Non-greedy regular expression match for multicharacter delimiters in awk

Question

Consider the string \"AB 1 BA 2 AB 3 BA\". How can I match the content between \"AB\" and \"BA\" in a non-greedy fashion (in awk)?

Answer 1

For general expressions, I'm using this as a non-greedy match:

function smatch(s, r) {
    if (match(s, r)) {
        m = RSTART
        do {
            n = RLENGTH
        } while (match(substr(s, m, n - 1), r))
        RSTART = m
        RLENGTH = n
        return RSTART
    } else return 0
}

smatch behaves like match, returning:

the position in s where the regular expression r occurs, or 0 if it does not. The variables RSTART and RLENGTH are set to the position and length of the matched string.

Answer 2

The other answer didn't really answer: how to match non-greedily? Looks like it can't be done in (G)AWK. The manual says this:

awk (and POSIX) regular expressions always match the leftmost, longest sequence of input characters that can match.

https://www.gnu.org/software/gawk/manual/gawk.html#Leftmost-Longest

And the whole manual doesn't contain the words "greedy" nor "lazy". It mentions Extended Regular Expressions, but for greedy matching you'd need Perl-Compatible Regular Expressions.
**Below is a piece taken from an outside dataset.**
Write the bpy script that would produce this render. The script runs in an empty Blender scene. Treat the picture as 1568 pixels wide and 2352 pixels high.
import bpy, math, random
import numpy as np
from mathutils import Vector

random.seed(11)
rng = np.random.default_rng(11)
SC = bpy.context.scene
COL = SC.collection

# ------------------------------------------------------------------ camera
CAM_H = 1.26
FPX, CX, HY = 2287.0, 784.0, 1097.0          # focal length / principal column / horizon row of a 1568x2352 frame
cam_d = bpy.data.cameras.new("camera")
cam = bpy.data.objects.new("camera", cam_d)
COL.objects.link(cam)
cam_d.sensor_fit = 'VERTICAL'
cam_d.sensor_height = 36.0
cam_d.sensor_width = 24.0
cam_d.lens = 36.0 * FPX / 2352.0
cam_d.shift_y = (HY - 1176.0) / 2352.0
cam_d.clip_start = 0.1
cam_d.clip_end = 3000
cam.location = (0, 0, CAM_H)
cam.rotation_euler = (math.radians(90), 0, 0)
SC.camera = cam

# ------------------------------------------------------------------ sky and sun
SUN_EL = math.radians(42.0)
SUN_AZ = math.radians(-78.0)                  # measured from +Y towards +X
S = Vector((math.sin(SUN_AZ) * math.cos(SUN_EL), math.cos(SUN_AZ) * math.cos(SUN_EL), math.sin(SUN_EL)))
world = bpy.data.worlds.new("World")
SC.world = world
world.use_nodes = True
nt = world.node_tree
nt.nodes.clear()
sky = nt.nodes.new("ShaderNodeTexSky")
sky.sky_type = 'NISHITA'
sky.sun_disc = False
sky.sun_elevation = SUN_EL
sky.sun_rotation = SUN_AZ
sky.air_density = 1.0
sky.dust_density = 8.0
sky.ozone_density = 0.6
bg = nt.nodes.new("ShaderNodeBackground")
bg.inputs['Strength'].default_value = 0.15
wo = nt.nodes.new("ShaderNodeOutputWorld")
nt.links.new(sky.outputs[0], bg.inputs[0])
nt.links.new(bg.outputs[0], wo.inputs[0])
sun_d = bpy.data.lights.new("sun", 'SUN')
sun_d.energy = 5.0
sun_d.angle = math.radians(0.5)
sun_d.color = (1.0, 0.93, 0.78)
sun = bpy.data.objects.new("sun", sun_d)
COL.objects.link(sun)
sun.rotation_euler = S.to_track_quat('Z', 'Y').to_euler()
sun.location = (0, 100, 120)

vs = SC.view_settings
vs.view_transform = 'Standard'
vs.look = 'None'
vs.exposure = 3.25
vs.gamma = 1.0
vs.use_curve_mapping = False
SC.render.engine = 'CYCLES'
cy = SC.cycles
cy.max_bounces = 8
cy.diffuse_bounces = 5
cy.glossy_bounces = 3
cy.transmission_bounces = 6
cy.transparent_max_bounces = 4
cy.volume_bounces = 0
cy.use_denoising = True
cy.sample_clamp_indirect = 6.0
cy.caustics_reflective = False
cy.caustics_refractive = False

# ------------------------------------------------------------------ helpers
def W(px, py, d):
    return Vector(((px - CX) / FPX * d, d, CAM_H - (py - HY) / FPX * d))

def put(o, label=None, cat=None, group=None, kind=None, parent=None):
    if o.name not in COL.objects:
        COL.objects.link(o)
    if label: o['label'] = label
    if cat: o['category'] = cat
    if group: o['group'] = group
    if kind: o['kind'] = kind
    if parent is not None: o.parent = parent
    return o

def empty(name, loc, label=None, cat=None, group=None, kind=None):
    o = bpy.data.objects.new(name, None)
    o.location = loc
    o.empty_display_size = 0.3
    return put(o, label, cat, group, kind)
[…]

So… no, can't be done.

Answer 3

Merge your two negated character classes and remove the [^A] from the second alternation:

regex = "AB([^AB]|B|[^B]A)*BA"

This regex fails on the string ABABA, though - not sure if that is a problem.

Explanation:

AB       # Match AB
(        # Group 1 (could also be non-capturing)
 [^AB]   # Match any character except A or B
|        # or
 B       # Match B
|        # or
 [^B]A   # Match any character except B, then A
)*       # Repeat as needed
BA       # Match BA

Since the only way to match an A in the alternation is by matching a character except B before it, we can safely use the simple B as one of the alternatives.